私はポーンと異空間に飛ばされたような気分になった。
そして次の瞬間、私たちもその光景のなかに入っていた。
娘が子どもたちに向かって走り出したのだ。

『こら待てっ!』と娘を慌てて追いかけても、あっという間に彼女は子どもたちの遊びに加わっていた。
ま、いっか。バスに乗り遅れても。
そう思った私がため息をつきながら近くのベンチに腰をおろすと、隣に座っていたおばさまが、『元気そうな子だねー』と買い物袋をガサゴソさせながら笑った。
苦笑してから私は、思い切って自分の感じているこの場所に対する、なんとも言えない不思議な感覚を彼女に身振り手ぶりで伝えた。

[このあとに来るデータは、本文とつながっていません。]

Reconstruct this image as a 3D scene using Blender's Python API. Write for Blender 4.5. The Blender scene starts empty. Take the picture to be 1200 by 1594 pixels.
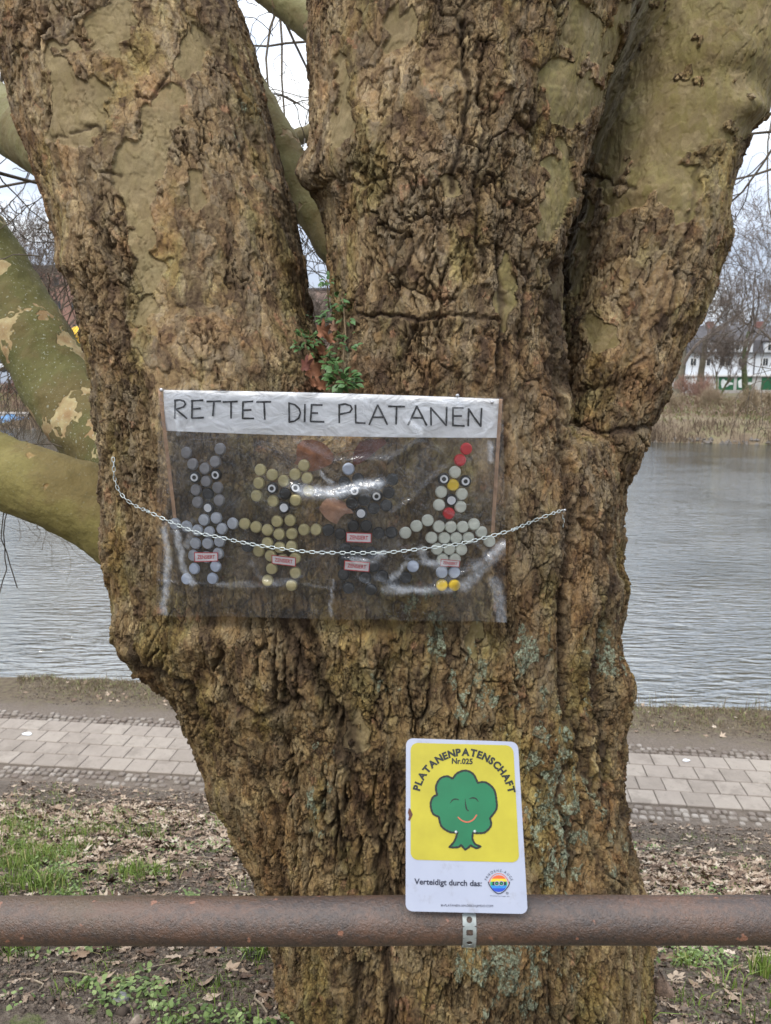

すると、そのおばさまはこちらの予想もつかないことを言うではないか。
『墓を見てると、ふだんは考えないことを考えない? みんな誰もがいつかは死ぬの。こんなふうに古ぼけた墓を見上げていると、昔や今やこの先のことをふと立ち止まって考えられるから、私はとってもいいと思うの。あなたはこのお墓をみて何を思う?』
そう逆に質問をされて、私は答えに窮した。
確かに、おばさまの言うとおり、お墓を眺めていると、その下に埋葬された人が一体どのような人生を送ったのだろうといつのまにか想いを廻らせてしまう。
私自身が子育ての真っ最中だからかもしれないけれど、いかに有名だったかという現世的な成功より、その人物がいったいどんな幼少期を送ったのだろうかといった、よりプライベートな個人史のほうに想像が膨らむ。
この墓石の下に眠っている人は、大人になってどこで誰と、一体どんなふうに廻り逢い、どんな気持ちで親になったのだろう。。。子どもは何人いたのだろう。。。
そして今、自分は人生のどのあたりにいるのだろう?
墓石の間に見え隠れする娘の影を目で追いながら、今の自分の位置感覚を知りたいという願いが突然、閃光のように頭をかすめる。
限られた『人生』という時間のなかで、私はきちんと『今』をキャッチして生きているだろうか。
過去に囚われたり、未来が怖くて進めないでいるんじゃないか。。。
急におばさまがスーパーの袋をつかんで立ち上がった。足元の鳩がびっくりして飛びのいた。
『大変!もうバスが来るから行かないと。お話しできてよかった、じゃさようなら』
人の気持ちを根底から揺さぶる問いを残して、彼女は足早に墓地を去っていった。
娘は墓石の脇から顔を覗かせて、クククッと笑い声を立てている。
娘よ。
なにがそんなに嬉しいんだろう。
小さな天使は、母が『お墓公園』に迷い込み、予期せぬ時間旅行を体験することをあらかじめ知っていたのだろうか。